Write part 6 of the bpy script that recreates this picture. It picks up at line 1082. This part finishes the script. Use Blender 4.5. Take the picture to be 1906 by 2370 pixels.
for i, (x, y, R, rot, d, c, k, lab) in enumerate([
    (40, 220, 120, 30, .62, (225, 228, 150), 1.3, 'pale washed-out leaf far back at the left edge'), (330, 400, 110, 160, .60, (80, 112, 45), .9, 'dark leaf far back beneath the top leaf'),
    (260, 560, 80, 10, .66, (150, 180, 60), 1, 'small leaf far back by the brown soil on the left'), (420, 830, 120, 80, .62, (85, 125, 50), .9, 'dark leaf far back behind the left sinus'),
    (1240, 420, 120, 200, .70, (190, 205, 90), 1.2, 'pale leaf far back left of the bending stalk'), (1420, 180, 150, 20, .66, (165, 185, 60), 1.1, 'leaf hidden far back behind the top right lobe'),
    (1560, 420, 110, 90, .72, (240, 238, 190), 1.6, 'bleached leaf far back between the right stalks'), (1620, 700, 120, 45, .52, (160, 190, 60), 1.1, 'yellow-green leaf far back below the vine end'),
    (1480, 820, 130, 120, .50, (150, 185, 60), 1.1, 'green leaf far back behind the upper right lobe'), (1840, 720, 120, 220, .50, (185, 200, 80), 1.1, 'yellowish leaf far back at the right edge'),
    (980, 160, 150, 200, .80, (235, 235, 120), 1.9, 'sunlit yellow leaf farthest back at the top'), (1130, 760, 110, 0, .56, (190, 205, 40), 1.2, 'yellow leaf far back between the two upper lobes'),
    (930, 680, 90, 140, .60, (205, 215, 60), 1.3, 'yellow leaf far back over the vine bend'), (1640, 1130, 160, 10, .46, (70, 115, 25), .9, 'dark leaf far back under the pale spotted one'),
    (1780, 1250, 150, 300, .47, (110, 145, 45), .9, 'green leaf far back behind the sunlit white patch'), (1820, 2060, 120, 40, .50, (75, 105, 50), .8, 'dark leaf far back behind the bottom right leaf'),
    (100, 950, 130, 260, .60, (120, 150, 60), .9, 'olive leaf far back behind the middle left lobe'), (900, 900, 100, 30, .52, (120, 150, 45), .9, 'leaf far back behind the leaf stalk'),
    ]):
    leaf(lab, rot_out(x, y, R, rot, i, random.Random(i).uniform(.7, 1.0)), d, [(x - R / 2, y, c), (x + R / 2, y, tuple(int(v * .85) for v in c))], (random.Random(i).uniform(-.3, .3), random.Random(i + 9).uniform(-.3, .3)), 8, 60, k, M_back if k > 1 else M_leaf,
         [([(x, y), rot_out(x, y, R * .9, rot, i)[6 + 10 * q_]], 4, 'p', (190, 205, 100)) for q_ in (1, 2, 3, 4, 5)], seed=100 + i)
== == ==
- **Task description**
Nothing in the data may differ; print all of it exactly as written.

- **Solution to this exercise**
Write part 6 of the bpy script that recreates this picture. It picks up at line 1082. This part finishes the script. Use Blender 4.5. Take the picture to be 1906 by 2370 pixels.
for i, (x, y, R, rot, d, c, k, lab) in enumerate([
    (40, 220, 120, 30, .62, (225, 228, 150), 1.3, 'pale washed-out leaf far back at the left edge'), (330, 400, 110, 160, .60, (80, 112, 45), .9, 'dark leaf far back beneath the top leaf'),
    (260, 560, 80, 10, .66, (150, 180, 60), 1, 'small leaf far back by the brown soil on the left'), (420, 830, 120, 80, .62, (85, 125, 50), .9, 'dark leaf far back behind the left sinus'),
    (1240, 420, 120, 200, .70, (190, 205, 90), 1.2, 'pale leaf far back left of the bending stalk'), (1420, 180, 150, 20, .66, (165, 185, 60), 1.1, 'leaf hidden far back behind the top right lobe'),
    (1560, 420, 110, 90, .72, (240, 238, 190), 1.6, 'bleached leaf far back between the right stalks'), (1620, 700, 120, 45, .52, (160, 190, 60), 1.1, 'yellow-green leaf far back below the vine end'),
    (1480, 820, 130, 120, .50, (150, 185, 60), 1.1, 'green leaf far back behind the upper right lobe'), (1840, 720, 120, 220, .50, (185, 200, 80), 1.1, 'yellowish leaf far back at the right edge'),
    (980, 160, 150, 200, .80, (235, 235, 120), 1.9, 'sunlit yellow leaf farthest back at the top'), (1130, 760, 110, 0, .56, (190, 205, 40), 1.2, 'yellow leaf far back between the two upper lobes'),
    (930, 680, 90, 140, .60, (205, 215, 60), 1.3, 'yellow leaf far back over the vine bend'), (1640, 1130, 160, 10, .46, (70, 115, 25), .9, 'dark leaf far back under the pale spotted one'),
    (1780, 1250, 150, 300, .47, (110, 145, 45), .9, 'green leaf far back behind the sunlit white patch'), (1820, 2060, 120, 40, .50, (75, 105, 50), .8, 'dark leaf far back behind the bottom right leaf'),
    (100, 950, 130, 260, .60, (120, 150, 60), .9, 'olive leaf far back behind the middle left lobe'), (900, 900, 100, 30, .52, (120, 150, 45), .9, 'leaf far back behind the leaf stalk'),
    ]):
    leaf(lab, rot_out(x, y, R, rot, i, random.Random(i).uniform(.7, 1.0)), d, [(x - R / 2, y, c), (x + R / 2, y, tuple(int(v * .85) for v in c))], (random.Random(i).uniform(-.3, .3), random.Random(i + 9).uniform(-.3, .3)), 8, 60, k, M_back if k > 1 else M_leaf,
         [([(x, y), rot_out(x, y, R * .9, rot, i)[6 + 10 * q_]], 4, 'p', (190, 205, 100)) for q_ in (1, 2, 3, 4, 5)], seed=100 + i)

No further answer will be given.